View all Articles
Commentary By Steven Malanga

Inviting Corruption

Cities New York City

NY'S RISKY THIRD-PARTY RULES

YESTERDAY'S wide ranging indictment against former Liberal Party boss Raymond B. Harding paints a vivid portrait of ballot lines for sale in New York.

The indictment alleges that, in exchange for numerous Liberal endorsements over the years, officials in the office of disgraced ex-Comptroller Alan Hevesi rewarded Harding with secret assignments on transactions in the state's pension fund that garnered the ex-party boss hundreds of thousands of dollars in fees.

The indictment is a reminder that New York's unusual election law, which lets candidates run on multiple party lines, is an invitation to corruption and political patronage.

With the growing disgust of business-as-usual in Albany, now is the time for reforms that would give New York a genuine third-party system -- in which minor parties run their own candidates and compete in the marketplace of ideas for votes.

Minor parties are common in US politics, but few states afford them such an easy path to power as New York: In the Empire State a minor party can cross-endorse candidates who are also appearing on the Democratic and Republican lines. This third-party backing has become an object of intense desire among Republicans and Democrats, because it can cut down on competition and ensure that an independent candidate doesn't siphon votes away from major-party candidates.

New York law also gives minor parties incentives to cross-endorse popular candidates rather than run their own party members as contenders. For starters, a party that garners at least 50,000 votes in a gubernatorial election earns an automatic spot on the ballot for the next four years.

And cross-endorsing also gives minor parties influence over the votes of Democratic or Republican office-holders whose views they normally couldn't sway.

All this electoral complexity leads to political horse-trading that gives third-parties disproportionate power without actually increasing choices for voters. In 1998, for instance, the new Working Families Party had only about 100 enrolled voters in the state. But the party endorsed Democratic gubernatorial candidate Peter Vallone, a fiscal conservative whose platform didn't reflect the far-left WFP agenda.

Vallone was desperate for a third-party line in his battle against George Pataki, who wielded both the Republican and Conservative lines; the WFP, a creature of the state's unions, was desperate for votes. New York law allowed tens of thousands of voters, many of them union members who are enrolled Democrats, to vote for Vallone on the WFP line -- giving the party a place on future ballots and hence enormous influence despite its paltry enrollments.

Harding was a master at using the power of the third-party cross-endorsement. He cross-endorsed Rudy Giuliani for mayor, thereby giving Giuliani an extra line where Democrats who wanted to vote for him could do so without pulling the Republican lever. In a city with only only about 33,000 voters enrolled as Liberals, Giuliani pulled nearly 62,000 votes on the Liberal line in his 1993 defeat of David Dinkins.

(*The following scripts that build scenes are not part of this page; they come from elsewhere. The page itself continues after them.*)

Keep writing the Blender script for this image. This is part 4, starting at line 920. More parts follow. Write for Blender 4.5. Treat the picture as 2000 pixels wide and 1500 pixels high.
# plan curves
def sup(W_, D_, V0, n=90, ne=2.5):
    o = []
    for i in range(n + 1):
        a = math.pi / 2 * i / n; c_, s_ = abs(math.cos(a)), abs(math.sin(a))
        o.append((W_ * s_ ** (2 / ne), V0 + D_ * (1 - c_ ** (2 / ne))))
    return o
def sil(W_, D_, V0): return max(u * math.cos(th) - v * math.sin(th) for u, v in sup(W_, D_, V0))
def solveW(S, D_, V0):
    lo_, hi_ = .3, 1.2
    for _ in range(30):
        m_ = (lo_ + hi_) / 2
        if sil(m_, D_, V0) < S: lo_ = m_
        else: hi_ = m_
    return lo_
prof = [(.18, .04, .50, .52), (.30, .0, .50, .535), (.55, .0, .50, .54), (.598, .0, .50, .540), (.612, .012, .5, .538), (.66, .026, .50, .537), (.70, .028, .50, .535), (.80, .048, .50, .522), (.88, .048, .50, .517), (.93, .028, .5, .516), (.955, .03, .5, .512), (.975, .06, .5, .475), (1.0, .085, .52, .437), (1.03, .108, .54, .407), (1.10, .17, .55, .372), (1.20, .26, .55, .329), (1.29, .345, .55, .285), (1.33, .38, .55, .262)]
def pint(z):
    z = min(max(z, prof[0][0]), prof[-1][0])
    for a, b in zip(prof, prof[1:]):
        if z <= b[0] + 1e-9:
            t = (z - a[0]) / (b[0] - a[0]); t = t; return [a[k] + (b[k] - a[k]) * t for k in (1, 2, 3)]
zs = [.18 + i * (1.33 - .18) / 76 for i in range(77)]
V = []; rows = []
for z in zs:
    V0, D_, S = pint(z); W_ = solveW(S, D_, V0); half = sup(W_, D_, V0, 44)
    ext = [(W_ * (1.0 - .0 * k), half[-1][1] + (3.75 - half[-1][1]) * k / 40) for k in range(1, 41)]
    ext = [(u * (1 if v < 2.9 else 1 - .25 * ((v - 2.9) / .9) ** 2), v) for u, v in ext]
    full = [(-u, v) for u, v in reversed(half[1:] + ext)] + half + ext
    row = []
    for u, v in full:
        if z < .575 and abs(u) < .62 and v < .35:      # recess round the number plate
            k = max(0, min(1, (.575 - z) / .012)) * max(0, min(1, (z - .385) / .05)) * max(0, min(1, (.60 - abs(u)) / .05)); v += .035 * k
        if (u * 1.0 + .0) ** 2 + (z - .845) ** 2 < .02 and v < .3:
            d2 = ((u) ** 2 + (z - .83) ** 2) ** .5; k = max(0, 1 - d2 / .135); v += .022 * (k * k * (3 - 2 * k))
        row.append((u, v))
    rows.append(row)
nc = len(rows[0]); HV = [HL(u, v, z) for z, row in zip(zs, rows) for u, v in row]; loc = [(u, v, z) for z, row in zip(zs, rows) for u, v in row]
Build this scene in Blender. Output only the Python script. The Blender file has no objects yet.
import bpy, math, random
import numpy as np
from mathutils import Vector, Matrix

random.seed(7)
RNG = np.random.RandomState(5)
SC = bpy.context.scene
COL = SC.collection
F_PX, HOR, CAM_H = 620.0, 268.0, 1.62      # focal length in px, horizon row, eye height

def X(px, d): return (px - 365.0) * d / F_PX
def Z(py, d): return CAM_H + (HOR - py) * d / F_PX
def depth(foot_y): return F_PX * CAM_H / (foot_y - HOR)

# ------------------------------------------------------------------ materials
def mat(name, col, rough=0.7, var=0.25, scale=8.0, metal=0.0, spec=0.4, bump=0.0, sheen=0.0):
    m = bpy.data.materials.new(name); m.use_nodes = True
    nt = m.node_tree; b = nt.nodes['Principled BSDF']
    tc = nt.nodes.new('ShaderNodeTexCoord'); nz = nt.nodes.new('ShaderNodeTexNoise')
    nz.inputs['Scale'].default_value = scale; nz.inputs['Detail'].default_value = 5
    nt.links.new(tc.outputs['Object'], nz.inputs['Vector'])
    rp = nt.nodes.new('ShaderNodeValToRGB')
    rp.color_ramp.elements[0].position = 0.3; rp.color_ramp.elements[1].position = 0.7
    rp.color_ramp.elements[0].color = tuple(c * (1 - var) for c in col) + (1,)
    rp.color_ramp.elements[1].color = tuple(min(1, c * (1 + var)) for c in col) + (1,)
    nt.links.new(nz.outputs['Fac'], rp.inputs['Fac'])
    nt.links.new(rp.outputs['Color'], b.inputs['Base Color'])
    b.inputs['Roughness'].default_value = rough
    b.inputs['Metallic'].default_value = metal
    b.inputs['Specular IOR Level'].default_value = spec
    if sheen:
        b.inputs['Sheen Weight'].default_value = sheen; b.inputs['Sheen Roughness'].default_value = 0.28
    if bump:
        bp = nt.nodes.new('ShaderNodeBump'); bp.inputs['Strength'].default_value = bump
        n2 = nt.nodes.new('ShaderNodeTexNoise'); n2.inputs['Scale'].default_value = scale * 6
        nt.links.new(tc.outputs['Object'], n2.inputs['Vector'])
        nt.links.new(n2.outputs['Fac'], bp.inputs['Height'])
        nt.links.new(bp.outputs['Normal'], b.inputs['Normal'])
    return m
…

With his party helping provide the margin of victory in a tight race, Harding became a powerful force in the Giuliani administration, where two of his sons and other Liberal officials gained appointments.

But Harding worked with members of both major parties. He frequently cross-endorsed Alan Hevesi in the Queens Democrat's campaigns for the state Assembly, for mayor and for state comptroller.

It was in exchange for this longtime support, the indictment alleges, that officials in Hevesi's office conspired to reward Harding by making him a party to transactions that they tried to conceal from public view.

Harding, the indictment alleges, showed his gratitude and continued support by helping to find a private-sector job for then-Assemblyman Michael Cohen, clearing the way for Hevesi's son Andrew to replace him in the Legislature.

As these examples suggest, the potential for abuse of this sort in such a system is so great that most states made the process of cross-endorsing an electoral relic in the 19th century. Only seven states still allow it, and nowhere is its practice as widespread and influential as here.

New York needs to reform its election law to end the so-called "fusion politics" of cross-endorsing. This would ensure that third-parties offer voters a real choice -- not just a duplication of names on other party lines.

And it would force minor parties to engage in real organization building, rather than allowing groups with little membership to earn their way onto ballots on the coattails of major-party candidates, ala the Working Families Party in 1998. That practice awards too much power to narrow, special interest parties.

Albany owes voters a reform that most states embraced more than a century ago.